%%

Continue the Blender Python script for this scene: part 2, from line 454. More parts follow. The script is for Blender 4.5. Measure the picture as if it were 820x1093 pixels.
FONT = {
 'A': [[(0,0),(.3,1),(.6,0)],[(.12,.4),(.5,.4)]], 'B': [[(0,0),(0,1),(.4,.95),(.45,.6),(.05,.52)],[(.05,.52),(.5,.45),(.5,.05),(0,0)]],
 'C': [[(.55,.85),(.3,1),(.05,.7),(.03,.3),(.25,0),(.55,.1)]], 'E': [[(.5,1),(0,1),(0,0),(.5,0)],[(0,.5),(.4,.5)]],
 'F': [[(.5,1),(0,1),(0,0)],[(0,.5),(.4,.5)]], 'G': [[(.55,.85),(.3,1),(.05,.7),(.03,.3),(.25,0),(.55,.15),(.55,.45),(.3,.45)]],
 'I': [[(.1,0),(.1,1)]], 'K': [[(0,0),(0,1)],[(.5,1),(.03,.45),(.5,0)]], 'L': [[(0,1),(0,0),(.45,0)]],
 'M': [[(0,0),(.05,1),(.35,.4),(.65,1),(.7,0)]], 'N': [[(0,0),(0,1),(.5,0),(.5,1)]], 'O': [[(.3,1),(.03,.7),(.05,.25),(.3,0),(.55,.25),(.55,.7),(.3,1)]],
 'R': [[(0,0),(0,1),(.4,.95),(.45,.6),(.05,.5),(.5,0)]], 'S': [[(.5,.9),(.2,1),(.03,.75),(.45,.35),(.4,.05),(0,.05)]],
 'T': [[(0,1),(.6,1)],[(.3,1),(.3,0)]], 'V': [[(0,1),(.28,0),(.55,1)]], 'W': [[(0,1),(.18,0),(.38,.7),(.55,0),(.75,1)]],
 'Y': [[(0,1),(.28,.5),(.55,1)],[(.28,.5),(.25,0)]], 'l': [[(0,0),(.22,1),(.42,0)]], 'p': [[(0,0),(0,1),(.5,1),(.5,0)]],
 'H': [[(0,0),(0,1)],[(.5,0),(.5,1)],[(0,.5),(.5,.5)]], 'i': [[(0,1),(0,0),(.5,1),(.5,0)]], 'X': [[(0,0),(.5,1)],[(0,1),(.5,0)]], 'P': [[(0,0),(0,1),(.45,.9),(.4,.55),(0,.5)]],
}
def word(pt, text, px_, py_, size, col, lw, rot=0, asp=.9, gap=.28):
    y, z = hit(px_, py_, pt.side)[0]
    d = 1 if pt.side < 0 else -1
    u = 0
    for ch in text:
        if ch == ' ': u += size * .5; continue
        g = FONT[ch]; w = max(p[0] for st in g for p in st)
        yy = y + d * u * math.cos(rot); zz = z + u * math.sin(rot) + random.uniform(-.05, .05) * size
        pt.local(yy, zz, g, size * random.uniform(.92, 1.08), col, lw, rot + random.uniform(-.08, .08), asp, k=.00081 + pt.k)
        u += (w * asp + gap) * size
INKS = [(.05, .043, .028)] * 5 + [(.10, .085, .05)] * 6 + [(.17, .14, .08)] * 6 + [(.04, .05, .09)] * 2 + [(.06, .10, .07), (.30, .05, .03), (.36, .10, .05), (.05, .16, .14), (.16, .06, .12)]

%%

Aim of the task:
Your task is to repeat the data exactly, with nothing left out.

Solution to the problem:
Continue the Blender Python script for this scene: part 2, from line 454. More parts follow. The script is for Blender 4.5. Measure the picture as if it were 820x1093 pixels.
FONT = {
 'A': [[(0,0),(.3,1),(.6,0)],[(.12,.4),(.5,.4)]], 'B': [[(0,0),(0,1),(.4,.95),(.45,.6),(.05,.52)],[(.05,.52),(.5,.45),(.5,.05),(0,0)]],
 'C': [[(.55,.85),(.3,1),(.05,.7),(.03,.3),(.25,0),(.55,.1)]], 'E': [[(.5,1),(0,1),(0,0),(.5,0)],[(0,.5),(.4,.5)]],
 'F': [[(.5,1),(0,1),(0,0)],[(0,.5),(.4,.5)]], 'G': [[(.55,.85),(.3,1),(.05,.7),(.03,.3),(.25,0),(.55,.15),(.55,.45),(.3,.45)]],
 'I': [[(.1,0),(.1,1)]], 'K': [[(0,0),(0,1)],[(.5,1),(.03,.45),(.5,0)]], 'L': [[(0,1),(0,0),(.45,0)]],
 'M': [[(0,0),(.05,1),(.35,.4),(.65,1),(.7,0)]], 'N': [[(0,0),(0,1),(.5,0),(.5,1)]], 'O': [[(.3,1),(.03,.7),(.05,.25),(.3,0),(.55,.25),(.55,.7),(.3,1)]],
 'R': [[(0,0),(0,1),(.4,.95),(.45,.6),(.05,.5),(.5,0)]], 'S': [[(.5,.9),(.2,1),(.03,.75),(.45,.35),(.4,.05),(0,.05)]],
 'T': [[(0,1),(.6,1)],[(.3,1),(.3,0)]], 'V': [[(0,1),(.28,0),(.55,1)]], 'W': [[(0,1),(.18,0),(.38,.7),(.55,0),(.75,1)]],
 'Y': [[(0,1),(.28,.5),(.55,1)],[(.28,.5),(.25,0)]], 'l': [[(0,0),(.22,1),(.42,0)]], 'p': [[(0,0),(0,1),(.5,1),(.5,0)]],
 'H': [[(0,0),(0,1)],[(.5,0),(.5,1)],[(0,.5),(.5,.5)]], 'i': [[(0,1),(0,0),(.5,1),(.5,0)]], 'X': [[(0,0),(.5,1)],[(0,1),(.5,0)]], 'P': [[(0,0),(0,1),(.45,.9),(.4,.55),(0,.5)]],
}
def word(pt, text, px_, py_, size, col, lw, rot=0, asp=.9, gap=.28):
    y, z = hit(px_, py_, pt.side)[0]
    d = 1 if pt.side < 0 else -1
    u = 0
    for ch in text:
        if ch == ' ': u += size * .5; continue
        g = FONT[ch]; w = max(p[0] for st in g for p in st)
        yy = y + d * u * math.cos(rot); zz = z + u * math.sin(rot) + random.uniform(-.05, .05) * size
        pt.local(yy, zz, g, size * random.uniform(.92, 1.08), col, lw, rot + random.uniform(-.08, .08), asp, k=.00081 + pt.k)
        u += (w * asp + gap) * size
INKS = [(.05, .043, .028)] * 5 + [(.10, .085, .05)] * 6 + [(.17, .14, .08)] * 6 + [(.04, .05, .09)] * 2 + [(.06, .10, .07), (.30, .05, .03), (.36, .10, .05), (.05, .16, .14), (.16, .06, .12)]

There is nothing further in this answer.